Every new century seems to force at least one society to undergo a complete overhaul, and the beginning of the nineteenth century was no exception. In Great Britain, it meant a shift in the population as people moved into the cities, an increase in trading with both the Far East and the new United States, and the development of new technologies that ushered in the Industrial Era. On top of that, England underwent a complete renovation both in fashion, especially for women, and in architecture.
What didn’t change was sex outside of marriage, especially by men.
The Georgian Era, which essentially includes the nine years that make up the Regency, was a time when society allowed men to employ prostitutes without reprisals. Maintaining that sex was considered necessary to relieve tension, men turned to “ladies of the evening” in their various incarnations rather than subject their wives to their carnal appetites beyond what was necessary for procreation.
So, who was satisfying those appetites?
In 1802, London was the largest city in the world with two million denizens, yet it was a city of the not very young and not very old. Most were under thirty and had come from all over the British Isles to the thriving metropolis in order to find employment as servants, shopkeepers, dockworkers, and laborers. Around ten percent of the girls (either 50,000 or 62,500, depending on the study) had to take up prostitution in order to survive, either because they were tricked into it by unscrupulous bawds or by simple poverty. Is it any wonder that fifty-percent of the babies born in 1802 were illegitimate?
Most of those girls didn’t choose their profession, but for the lucky few who made their living as a mistress, the higher class version of a prostitute, life could be quite comfortable, and in some cases, lucrative.
Wealthier gentlemen and those of the aristocracy openly employed their mistresses. An aristocratic man’s ideal of “love and lust”, a mistress allowed him to have an intimate relationship, one where he could choose a woman to pleasure him without duty to his station in life being a deciding factor. If he wanted exclusive rights to his mistress, he would form an alliance with the woman based on negotiations performed by mutual friends. Typical financial arrangements included a private townhouse, let on the woman’s behalf, where the couple could be together without risk of interruption. Staffed with a few servants, this love nest, along with an allowance to pay for gowns, fripperies, jewelry and sometimes even a carriage, was provided in exchange for sex and conversation. The mistress would always be on call, at her protector’s convenience.

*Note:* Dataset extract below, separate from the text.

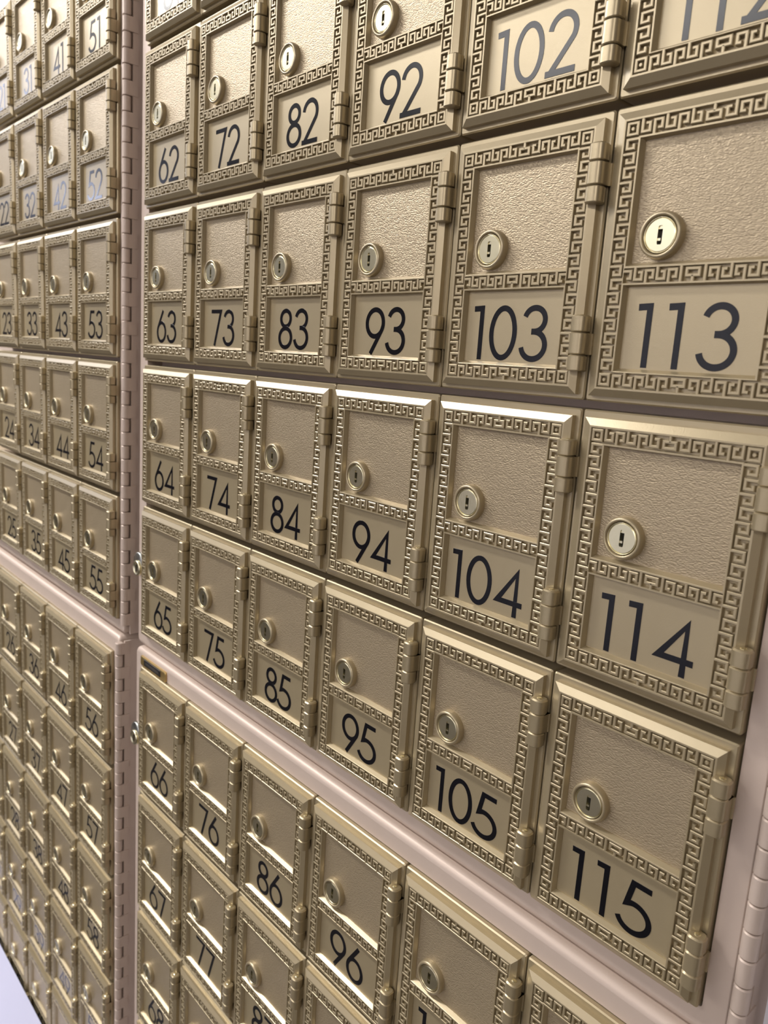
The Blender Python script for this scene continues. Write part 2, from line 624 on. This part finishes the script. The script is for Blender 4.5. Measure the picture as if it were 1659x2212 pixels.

For the man, it wasn’t just about the sex with the mistress; it was about finding a woman who was everything his wife wasn’t. If he tired of her, he could move her out while he was on the lookout for her replacement. And if he didn’t tire of her, the mistress could become his lifelong companion. They could share love and even children, but due to societal class rules, they had to do so outside the bounds of marriage.
So, where does the wife fit in?
When a gentleman was around the age of twenty-seven (the average age of marriage for men back then), it became his duty to select a wife. At the very least, he needed an heir, both to inherit title and entailed properties as well as to continue the family lineage. He might also need to marry in order to form an alliance between two families or find a wife with a substantial dowry in order to pay off debts.
Since a woman, even a lady of the gentry or aristocracy, possessed very little independence, she was essentially the property of her parents until she married. Then she became the property of her husband. Parents settled their daughter in what they hoped would be a good match, opting for security over love because, in a time when divorce was considered scandalous, marriage was a lifetime commitment.
For the man who married for fortune or to form an alliance, he could only hope that love would come later, at which point he would end his relationship with his mistress. If a marriage were more of a business relationship than romantic in nature, a man would simply elect to keep his mistress. And the wife? She was free to take a lover once she had fulfilled her obligation to provide an “heir and a spare”.
Now it’s time for the surprise.
Despite all the conditions under which an aristocrat married in the early 1800’s, he usually did so because he felt affection for his intended! And his wife felt affection for him! No wonder marriages in the Regency were as diverse as they are today!
In the book, THE SEDUCTION OF AN EARL, a newly minted earl is forced to find a wife because his childhood sweetheart, who has already borne him a son, refuses to marry him. She understands the societal rules that prevent her, a farmer’s daughter, from marrying into the aristocracy. Although she was never a prostitute, her status becomes that of a mistress upon the earl’s marriage to a woman who simply wants children.
When the new countess arrives with her large dog, she explains why she’s so tolerant of her husband’s mistress. “Men have no regard for their wives and only ever love their mistresses,” she claims. Having grown up in a household with a father who employed mistresses and a mother who busied herself with charities, she knows of what she speaks. The words are a surprise to the earl’s mistress—she expected the countess to banish her and her son from the earl’s life—but those words may also make it harder for her to give up the position she no longer wants and accept a completely different offer.